Says NRA chief, Sushil Gyawali, as he recapitulates the reasons why his newly formed reconstruction authority is making such slow progress in rebuilding houses and local infrastructure: “The biggest challenge is to mobilise people. The lack of elected representatives has made it more difficult for us to work at the grassroot level.” Without strong local leadership, it is more difficult to do planned work such as counting and registering the earthquake victims, issuing victim IDs, distributing grant money, and simply getting reconstruction off it’s so far heavy feet. Elected local leaders who typically command greater respect than outside officials do would make a huge difference to reconstruction, Gyawali explains. He adds:
“Let us [therefore] hold local elections across the country. If not, let us do it in the 31 earthquake-affected districts. If that is also not possible, let us do it in the 14 most affected districts.”

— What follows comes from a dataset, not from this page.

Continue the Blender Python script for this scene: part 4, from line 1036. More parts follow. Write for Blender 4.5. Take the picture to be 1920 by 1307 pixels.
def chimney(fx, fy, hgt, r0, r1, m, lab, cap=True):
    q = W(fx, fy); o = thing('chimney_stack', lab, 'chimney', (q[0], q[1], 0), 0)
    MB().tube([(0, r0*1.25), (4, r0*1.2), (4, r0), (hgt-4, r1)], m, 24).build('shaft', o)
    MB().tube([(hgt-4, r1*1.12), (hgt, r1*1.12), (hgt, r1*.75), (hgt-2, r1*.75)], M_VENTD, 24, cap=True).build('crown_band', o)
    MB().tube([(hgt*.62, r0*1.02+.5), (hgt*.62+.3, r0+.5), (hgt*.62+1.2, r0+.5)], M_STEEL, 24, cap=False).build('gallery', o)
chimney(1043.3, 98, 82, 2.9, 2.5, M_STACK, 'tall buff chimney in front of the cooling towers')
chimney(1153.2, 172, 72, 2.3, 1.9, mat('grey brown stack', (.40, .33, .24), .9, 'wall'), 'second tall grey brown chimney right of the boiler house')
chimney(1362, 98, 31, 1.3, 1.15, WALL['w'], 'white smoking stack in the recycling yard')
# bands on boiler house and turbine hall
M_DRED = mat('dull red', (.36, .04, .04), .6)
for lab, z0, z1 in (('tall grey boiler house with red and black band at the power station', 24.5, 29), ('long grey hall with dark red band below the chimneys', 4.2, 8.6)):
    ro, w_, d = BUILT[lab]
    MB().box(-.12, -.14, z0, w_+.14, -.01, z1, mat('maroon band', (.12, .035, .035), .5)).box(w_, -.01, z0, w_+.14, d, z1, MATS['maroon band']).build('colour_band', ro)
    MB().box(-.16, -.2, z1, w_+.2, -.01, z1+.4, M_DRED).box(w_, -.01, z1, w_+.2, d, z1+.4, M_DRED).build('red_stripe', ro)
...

It’s not long ago that deputy prime minister, Kamal Thapa, in fact pledged to hold local elections at the earliest. Indeed, just back in March he said on behalf of the government that local polls were under preparation and would be held “very soon”. However, similar statements have been made many times over by the ever shifting leadership in Kathmandu, since Nepal’s last elected local governments saw their terms expire back in 2002. Every year, leaders have promised local elections only to postpone once again, and that is another incovenient truth which officials at the NRA now face.Is the NRA – with funds above $4 billion at its disposal – big and strong in Kathmandu, then, but weak at local level where the work needs to be done? Well, the NRA is establishing sub-regional offices under it’s direct command – creating a parallel structure of administration out in the earthquake affected districts – exactly in order to strengthen its capacity at local level, the official reason goes, and to ensure timely and effective reconstruction in that way. But what if elected local politicians are a prerequisite for reconstruction to take off in earnest, as Sushil Gyawali suggests? In that case, the persistent lack of interest at the central level in holding local elections would not promise well for any efficient reconstruction in the near future.
Local elections could happen this year – it’s still a possibility – but right now it’s hard to be optimistic, not least because local elections may not happen before the new constitution is finally in order.
“I do not want to lie [to the earthquake victims]. They will not be able to rebuild their houses before the monsoon, even if we begin distributing housing grants now.” Sushil Gyawali, 30 March 2016.